Substack is a great platform and obviously has everything that any creator of any media could want along with it's own growing network to sustain both sides of a marketplace.
I have many thoughts about what most platforms offer to both creators (a term I dislike) and consumers (a term I have no objection to) which I can attempt to articulate at a later time but one thought I keep coming back to is the need for independence from platforms no matter which side of that market you fall into.
If you’ve read Enshittification by Cory Doctorow or just been an alert user of the internet in the last 15 years then you know the playbook that platforms follow. They attract users and lock them in. Then attract businesses to advertise to those users and lock them in. Finally, they extract from both sides while constantly degrading the experience over time until you’re left with a slop filled ad board when you just wanted to keep contact with your friends.
Perhaps being a millennial who grew up on the internet and seeing the negative outcomes and incentives that platforms steer creators (eugh) and consumers towards has left a desire for something else that sits apart from them.

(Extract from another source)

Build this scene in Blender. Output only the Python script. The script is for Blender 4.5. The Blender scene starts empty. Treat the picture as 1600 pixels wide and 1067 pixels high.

Avoiding platforms is why I didn’t want to write on Substack and set up this blog on Ghost. I pay a small fee to Digital Ocean for some server space and the software that runs Ghost is mine to do with as a please.
I’ve long admired bloggers like John Gruber, Matt Birchler, and many other independent tech writers who prioritise their own sites over anywhere else.
They’re real people on real websites. Not brands on a platform.